Habría que abrir en canal la Constitución. Y despojarla del argumento ‘soberano’ de unidad territorial. Por eso los partidos nacionalistas han olido la sangre. La decapitación de los Borbones no aspira tanto a la alternativa del modelo republicano como a la orgía del independentismo y a la balcanización de la propia España en un sindiós geopolítico.

Aquí el problema más bien consiste en la posición de Sánchez. Es el presidente del Gobierno menos monárquico que ha conocido la España democrática. Y el más republicano, como se jactaba de remarcar en los tuits anteriores a su trayectoria presidencial. Salud y república, repetía Sánchez. Y no es cuestión de tomarse al pie de la letra su voluntad regicida, pero está claro que el líder socialista, expuesto a las presiones de los aliados de investidura y titular de sus propias convicciones republicanas, no es el mejor aliado que podría encontrar Felipe VI para transitar del juancarlismo a la nueva etapa de transparencia. Menos aún en tiempos tan frágiles y delicados.

Pablo Iglesias nació el mismo año de la Constitución. Una paradoja o un escarmiento que lo han conducido al propósito de maldecirla como una prolongación blasfema del régimen franquista. El espíritu del 78 o del 77 no sería otra cosa que un pacto siniestro entre el antiguo régimen y la condescendencia de las generaciones posfranquistas. Un contexto pervertido que habría consentido al Rey erigirse en jefe de Estado por unción del caudillo. Y con el ánimo de preservar el linaje biológico sin atenerse a las obligaciones democráticas de las urnas.

Pablo Iglesias nació el mismo año de la Constitución. Una paradoja o un escarmiento que lo han conducido al propósito de maldecirla

Se trata de una teoría bastante popular —primero exhumar a Franco para luego enterrar a los Borbones— y no menos sesgada, cuya frivolidad desdibuja los hitos de la Transición, relativiza el dolor de los años de plomo y ubica el nacimiento de la Historia allí donde una generación comienza a vivirla. El ‘yo no había nacido’ funciona como esquema caprichoso de refutación y como argumento de discordia.

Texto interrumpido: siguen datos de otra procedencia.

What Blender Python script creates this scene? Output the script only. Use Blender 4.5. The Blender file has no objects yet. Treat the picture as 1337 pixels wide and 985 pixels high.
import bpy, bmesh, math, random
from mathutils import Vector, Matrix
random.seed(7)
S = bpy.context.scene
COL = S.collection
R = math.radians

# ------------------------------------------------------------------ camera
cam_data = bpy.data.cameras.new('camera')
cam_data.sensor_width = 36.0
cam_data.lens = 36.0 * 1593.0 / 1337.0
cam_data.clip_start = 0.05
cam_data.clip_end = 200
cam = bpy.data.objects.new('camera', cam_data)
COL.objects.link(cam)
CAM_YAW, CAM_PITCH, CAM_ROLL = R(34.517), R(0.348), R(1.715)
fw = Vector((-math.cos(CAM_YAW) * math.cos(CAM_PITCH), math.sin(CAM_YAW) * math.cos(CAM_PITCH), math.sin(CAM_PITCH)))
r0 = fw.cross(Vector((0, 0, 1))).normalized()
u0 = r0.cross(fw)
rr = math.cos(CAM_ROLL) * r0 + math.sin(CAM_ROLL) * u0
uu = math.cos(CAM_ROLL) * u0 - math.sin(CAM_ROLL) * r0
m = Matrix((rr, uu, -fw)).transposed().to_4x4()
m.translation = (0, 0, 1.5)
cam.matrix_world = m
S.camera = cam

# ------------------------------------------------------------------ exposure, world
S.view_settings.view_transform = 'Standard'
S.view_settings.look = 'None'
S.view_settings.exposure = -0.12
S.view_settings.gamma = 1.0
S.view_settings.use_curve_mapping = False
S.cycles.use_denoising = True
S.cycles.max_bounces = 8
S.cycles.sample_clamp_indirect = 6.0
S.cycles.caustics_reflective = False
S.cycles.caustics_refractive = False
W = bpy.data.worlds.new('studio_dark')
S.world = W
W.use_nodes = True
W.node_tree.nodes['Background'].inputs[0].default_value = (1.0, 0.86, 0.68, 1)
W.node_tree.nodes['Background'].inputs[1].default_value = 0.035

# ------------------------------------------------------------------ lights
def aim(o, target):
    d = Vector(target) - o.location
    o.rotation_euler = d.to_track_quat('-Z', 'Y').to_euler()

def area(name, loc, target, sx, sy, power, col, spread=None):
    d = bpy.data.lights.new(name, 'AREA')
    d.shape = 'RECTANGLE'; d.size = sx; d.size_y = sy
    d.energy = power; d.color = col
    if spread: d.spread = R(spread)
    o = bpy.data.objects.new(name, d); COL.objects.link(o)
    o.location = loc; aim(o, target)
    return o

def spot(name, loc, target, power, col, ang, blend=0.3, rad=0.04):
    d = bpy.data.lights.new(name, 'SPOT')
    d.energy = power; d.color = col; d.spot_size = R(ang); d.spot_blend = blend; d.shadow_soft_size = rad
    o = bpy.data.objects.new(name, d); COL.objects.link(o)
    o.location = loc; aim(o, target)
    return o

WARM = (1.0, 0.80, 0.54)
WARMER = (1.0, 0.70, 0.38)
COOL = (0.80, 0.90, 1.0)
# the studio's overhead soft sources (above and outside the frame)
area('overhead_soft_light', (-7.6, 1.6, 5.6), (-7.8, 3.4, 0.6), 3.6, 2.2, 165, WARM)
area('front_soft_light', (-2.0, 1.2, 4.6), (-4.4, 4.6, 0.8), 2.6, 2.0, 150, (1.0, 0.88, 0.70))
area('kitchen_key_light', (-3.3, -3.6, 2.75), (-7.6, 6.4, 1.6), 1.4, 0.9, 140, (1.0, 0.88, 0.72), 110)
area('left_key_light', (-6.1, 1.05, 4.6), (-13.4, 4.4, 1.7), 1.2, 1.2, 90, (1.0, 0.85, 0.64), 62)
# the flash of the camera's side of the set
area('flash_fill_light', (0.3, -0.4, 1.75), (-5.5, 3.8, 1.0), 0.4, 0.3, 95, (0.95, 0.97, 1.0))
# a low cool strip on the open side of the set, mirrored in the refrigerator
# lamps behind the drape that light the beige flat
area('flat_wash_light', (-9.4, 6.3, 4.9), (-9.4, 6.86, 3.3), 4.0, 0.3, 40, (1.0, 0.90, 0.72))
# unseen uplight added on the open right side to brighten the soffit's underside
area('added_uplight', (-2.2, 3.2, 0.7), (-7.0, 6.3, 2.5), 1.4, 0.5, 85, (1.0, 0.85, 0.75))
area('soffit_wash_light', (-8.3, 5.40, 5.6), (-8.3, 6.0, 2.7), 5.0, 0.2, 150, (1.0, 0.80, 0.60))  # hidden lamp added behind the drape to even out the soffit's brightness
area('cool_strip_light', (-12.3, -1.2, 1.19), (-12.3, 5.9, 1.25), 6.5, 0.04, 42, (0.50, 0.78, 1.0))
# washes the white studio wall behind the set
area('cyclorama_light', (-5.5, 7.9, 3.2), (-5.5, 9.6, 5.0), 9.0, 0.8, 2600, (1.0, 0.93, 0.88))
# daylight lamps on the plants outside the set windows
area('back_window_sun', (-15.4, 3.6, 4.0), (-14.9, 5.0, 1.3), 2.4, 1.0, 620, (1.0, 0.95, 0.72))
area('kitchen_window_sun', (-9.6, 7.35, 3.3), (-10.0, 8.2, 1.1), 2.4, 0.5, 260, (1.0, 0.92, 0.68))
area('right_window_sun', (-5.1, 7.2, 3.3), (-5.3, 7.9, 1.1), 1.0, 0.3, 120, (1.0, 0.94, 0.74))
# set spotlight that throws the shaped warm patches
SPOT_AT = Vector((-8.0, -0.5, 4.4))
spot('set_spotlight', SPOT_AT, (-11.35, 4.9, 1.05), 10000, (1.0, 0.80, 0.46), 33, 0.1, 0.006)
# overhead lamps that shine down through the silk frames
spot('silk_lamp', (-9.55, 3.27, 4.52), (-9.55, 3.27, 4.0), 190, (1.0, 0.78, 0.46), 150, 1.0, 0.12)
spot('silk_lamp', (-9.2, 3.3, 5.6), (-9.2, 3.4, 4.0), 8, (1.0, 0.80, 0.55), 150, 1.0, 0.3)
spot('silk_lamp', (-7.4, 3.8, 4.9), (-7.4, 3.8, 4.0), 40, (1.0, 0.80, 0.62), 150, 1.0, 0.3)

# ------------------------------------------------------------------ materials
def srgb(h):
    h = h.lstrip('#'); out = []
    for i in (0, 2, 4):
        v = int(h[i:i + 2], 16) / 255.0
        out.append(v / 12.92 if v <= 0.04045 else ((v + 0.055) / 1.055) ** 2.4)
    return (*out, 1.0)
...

Hace 42 años, el objetivo era alumbrar la Constitución contra todos los obstáculos. En 2020, el objetivo consiste en sabotearla contra todas sus virtudes, cuestionando su principio integrador y la tutela de la unidad territorial de España. La Constitución no emana de la revelación de Dios. Y no horada el granito de las piedras fundacionales, pero Miquel Roca, ponente de la carta de todas las cartas, ya advertía también de los peligros que implican reescribir la Carta Magna. Cambiarla para qué. Cómo. Y cuándo. Con qué sentido. Y con qué peligros. Cambiarla la puede mejorar, pero también la puede estropear, como en una operación de cirugía estética mal hecha que cumple la premonición de Alfonso Guerra en sentido contrario al que él pretendía: a España no va a reconocerla ni la madre que la parió.